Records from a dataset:

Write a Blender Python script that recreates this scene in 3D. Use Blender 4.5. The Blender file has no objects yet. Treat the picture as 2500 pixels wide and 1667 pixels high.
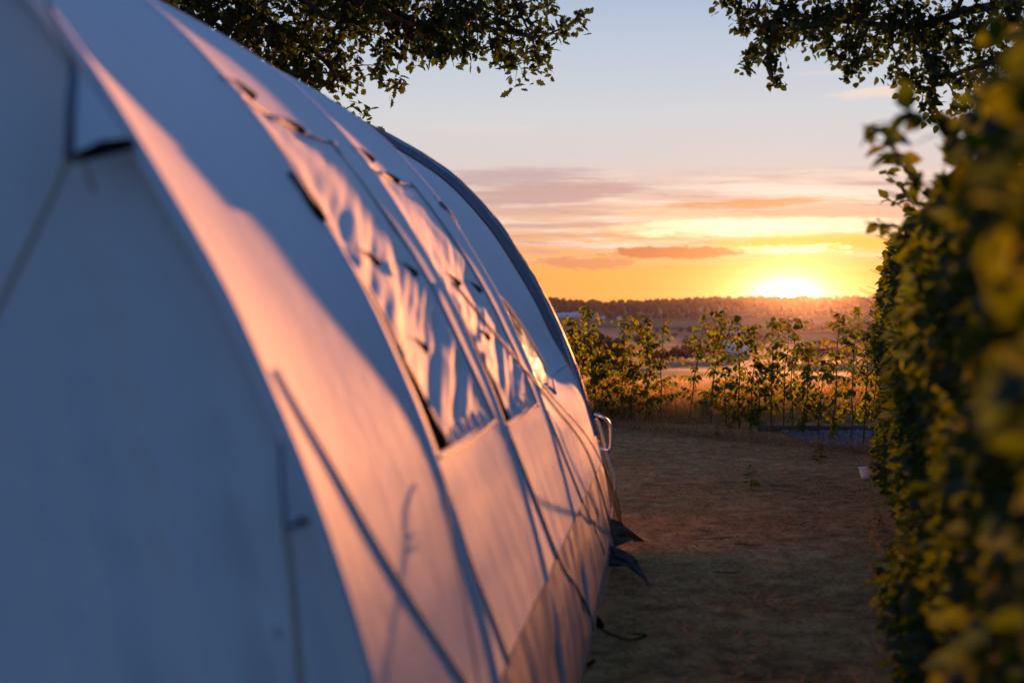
import bpy, math, random
import numpy as np
from mathutils import Vector, Matrix, noise as mn
rnd = random.Random(7); npr = np.random.RandomState(7)
sc = bpy.context.scene; COL = sc.collection
R = math.radians

# ------------------------------------------------------------------ camera
F = 3472.2; H = 1.25; PITCH = math.atan(93.5 / F)
cd = bpy.data.cameras.new('camera'); cam = bpy.data.objects.new('camera', cd); COL.objects.link(cam)
cd.lens = 50; cd.sensor_width = 36; cd.clip_start = 0.05; cd.clip_end = 9000
cam.location = (0, 0, H); cam.rotation_euler = (R(90) - PITCH, 0, 0)
cd.dof.use_dof = True; cd.dof.focus_distance = 12.5; cd.dof.aperture_fstop = 2.3; cd.dof.aperture_blades = 9
sc.camera = cam
sc.view_settings.view_transform = 'Standard'; sc.view_settings.look = 'None'
sc.view_settings.exposure = 1.8; sc.view_settings.gamma = 1.0; sc.view_settings.use_curve_mapping = False
sc.cycles.max_bounces = 7; sc.cycles.diffuse_bounces = 3; sc.cycles.transmission_bounces = 4
sc.cycles.volume_bounces = 1; sc.cycles.transparent_max_bounces = 8; sc.cycles.glossy_bounces = 3
sc.cycles.sample_clamp_indirect = 6.0; sc.cycles.use_denoising = True
EXPF = 3.48   # 2**exposure

SUN_AZ = math.degrees(math.atan((1920 - 1250) / F)); SUN_EL = 1.0

# ------------------------------------------------------------------ node expressions
class X:
    def __init__(s, nt, sock): s.nt = nt; s.s = sock
    def _m(s, op, *o, clamp=False):
        n = s.nt.nodes.new('ShaderNodeMath'); n.operation = op; n.use_clamp = clamp
        for i, v in enumerate((s,) + o):
            if isinstance(v, X): s.nt.links.new(v.s, n.inputs[i])
            else: n.inputs[i].default_value = v
        return X(s.nt, n.outputs[0])
    def __add__(s, o): return s._m('ADD', o)
    def __radd__(s, o): return s._m('ADD', o)
    def __sub__(s, o): return s._m('SUBTRACT', o)
    def __rsub__(s, o): return (s * -1) + o
    def __mul__(s, o): return s._m('MULTIPLY', o)
    def __rmul__(s, o): return s._m('MULTIPLY', o)
    def __truediv__(s, o): return s._m('DIVIDE', o)
    def sstep(s, a, b):
        n = s.nt.nodes.new('ShaderNodeMapRange'); n.interpolation_type = 'SMOOTHSTEP'
        s.nt.links.new(s.s, n.inputs['Value']); n.inputs['From Min'].default_value = a; n.inputs['From Max'].default_value = b
        return X(s.nt, n.outputs['Result'])
    def gauss(s, w): return (s * s * (-1.0 / (w * w)))._m('EXPONENT')
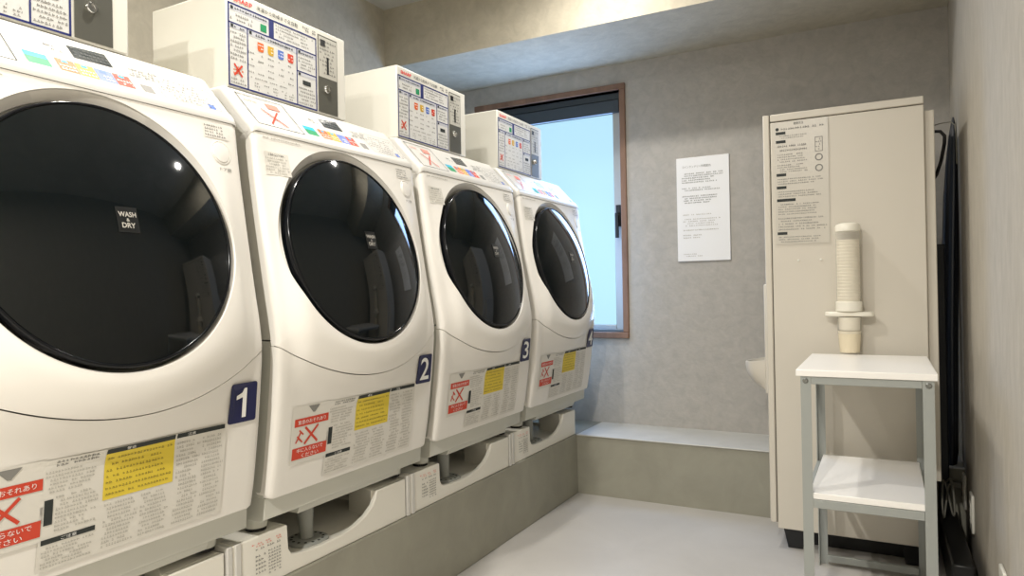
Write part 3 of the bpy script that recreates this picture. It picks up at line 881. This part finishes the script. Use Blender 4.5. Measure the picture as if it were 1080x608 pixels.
MB().lathe([(0.0300, 0.726), (0.0310, 0.7265), (0.0350, 0.788), (0.0362, 0.800), (0.0350, 0.800), (0.034, 0.792)], CC, 36).build('lowest_cup', beige_m, cd, smooth='auto')
MB().lathe([(0.0315, 0.802), (0.0345, 0.846)], CC, 36).build('inner_cup', cup_m, cd, smooth='auto')
br = MB().box(CC[0] - .018, CC[0] + .018, 2.662, VY0 - 0.0002, 0.868, 0.892)
br.box(CC[0] - .012, CC[0] + .012, 2.670, VY0 - 0.0002, 1.08, 1.11)
br.build('bracket', cap_m, cd, bevel=0.002)

# ------------------------------------------------------------------ notice on the far wall
nb = thing('notice_board', (-0.75, YB, 1.083), 'white printed notice board on the far grey wall', 'notice board')
NX0, NX1, NZ0, NZ1 = -0.875, -0.627, 1.083, 1.581
MB().box(NX0, NX1, YB - 0.009, YB - 0.0003, NZ0, NZ1).build('board', notice_m, nb, bevel=0.0015)
nf = lambda a, b, lift: (a, YB - 0.009 - lift, b)
rnd = random.Random(31)
m = flat()
put_text(m, nf, 'コインランドリー利用案内', -0.846, -0.712, 1.530, 1.542, 0.0012)
for b0, b1, n in ((1.456, 1.508, 5), (1.418, 1.438, 2), (1.358, 1.400, 4)):
    small_print(m, nf, -0.848, -0.656, b0, b1, n, .008, rnd, .0012, .6, .35)
m.build('print', ink_m, nb)
blocks(nb, nf, 'pale_print', ink_pale_m, [(-0.846, -0.656 if n != 2 else -0.75, b0, b1, n) for b0, b1, n in ((1.300, 1.312, 1), (1.248, 1.290, 4), (1.226, 1.238, 1), (1.190, 1.214, 2), (1.103, 1.122, 2))], .008, rnd, .0012, .5, .3)

# ------------------------------------------------------------------ outlets and cords on the right wall
def outlet(yc, zc, label, plug):
    o = thing('wall_outlet', (XR, yc, zc), label, 'outlet', 'outlet plates on the right wall')
    MB().box(XR - 0.009, XR - 0.0003, yc - 0.036, yc + 0.036, zc - 0.062, zc + 0.062).build('plate', plate_m, o, bevel=0.003)
    MB().box(XR - 0.011, XR - 0.0085, yc - 0.018, yc + 0.018, zc - 0.034, zc + 0.034).build('socket', plate_m, o, bevel=0.001)
    s = MB()
    for dz in (-.018, .016):
        s.box(XR - 0.0116, XR - 0.0109, yc - .008, yc - .006, zc + dz - .004, zc + dz + .005).box(XR - 0.0116, XR - 0.0109, yc + .006, yc + .008, zc + dz - .004, zc + dz + .005)
    s.build('slot', black_m, o)
outlet(3.00, 0.200, 'far outlet plate with a cord plugged in, by the dark gap', True)
outlet(2.753, 0.192, 'middle outlet plate with nothing plugged in, on the right wall', False)
outlet(2.068, 0.192, 'nearest outlet plate, cut by the frame bottom, on the right wall', False)
pc = thing('power_cord', (0.21, 2.97, 0.2), 'grey power cord coiled from the far outlet', 'cord')
MB().box(XR - 0.050, XR - 0.0118, 2.985, 3.012, 0.205, 0.232).build('plug', cord_grey_m, pc, bevel=0.005)
coil = [(XR - .048, 2.99, .218), (XR - .062, 2.96, .226), (XR - .072, 2.93, .235)]
for i in range(34):
    t = 2 * PI * i / 15
    coil.append((0.186 + .018 * sin(t * .5 + .4), 2.88 + .030 * cos(t), 0.205 + .056 * sin(t + 1.2) - .0006 * i))
MB().tube(coil, 0.0034, 8).build('cord', cord_grey_m, pc, smooth=True)
ORG = Vector((0, 0, 0))
ck = MB().tube([(0.158 + .0, 2.97, 1.50), (0.172, 2.97, 1.512), (0.192, 2.97, 1.510), (0.205, 2.97, 1.492), (0.204, 2.97, 1.465), (0.192, 2.97, 1.40), (0.178, 2.97, 1.355), (0.163, 2.97, 1.33)], 0.006, 10).build('cable_loop', cord_m, smooth=True)
tag(ck, 'black cable loop behind the upper edge of the tall cabinet', 'cable')
wr = MB().tube([(0.158, 2.96, 1.528), (0.19, 2.95, 1.535), (0.222, 2.94, 1.535), (0.234, 2.93, 1.52), (0.2362, 2.92, 1.47), (0.2365, 2.92, 1.38)], 0.0022, 8).build('wire', cord_grey_m, smooth=True)
tag(wr, 'thin wire running from the cabinet top to the right wall', 'wire')
# dark furled bundle and the black board behind the cabinet
fb = thing('furled_cloth', (0.206, 3.075, PZ), 'tall dark furled cloth standing between the cabinet and the right wall', 'furled cloth')
prs = [(0.028, 0.0), (0.034, .05), (0.035, .5), (0.034, .80), (0.032, 1.0), (0.026, 1.13), (0.017, 1.23), (0.008, 1.28), (0.003, 1.30)]
mb = MB()
rings = []
for r, h in prs:
    rings.append([(0.206 + 0.034 * h / 1.3 - 0.006 * sin(PI * h / 1.3) + r * .78 * (1 + .10 * cos(5 * 2 * PI * i / 40)) * cos(2 * PI * i / 40), 3.075 + r * 1.2 * (1 + .10 * cos(5 * 2 * PI * i / 40)) * sin(2 * PI * i / 40), PZ + .0005 + h) for i in range(40)])
mb.loft(rings)
mb.build('cloth', cloth_m, fb, smooth='auto')
ORG = Vector((0, 0, 0))
bd = MB().box(0.166, 0.200, 2.992, 3.012, 0.0005, 1.10).build('dark_board', cloth_m, bevel=0.004)
tag(bd, 'narrow dark board standing upright behind the tall cabinet', 'board')
bb = MB().box(0.163, 0.222, 2.42, 2.985, 0.0005, 0.125).build('gap_shade_block', black_m, bevel=0.006)  # one black block for a dark object and the shadow on the gap floor
tag(bb, 'flat black block for a dark object and deep shadow in the gap below the outlets', 'dark block')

▶ [Task prompt]
Look over the material above and show each line where "scene" appears.

▶ [Task result]
Write a Blender Python script that recreates this scene in 3D. Use Blender 4.5. The Blender file has no objects yet. Treat the picture as 2500 pixels wide and 1667 pixels high.
sc = bpy.context.scene; COL = sc.collection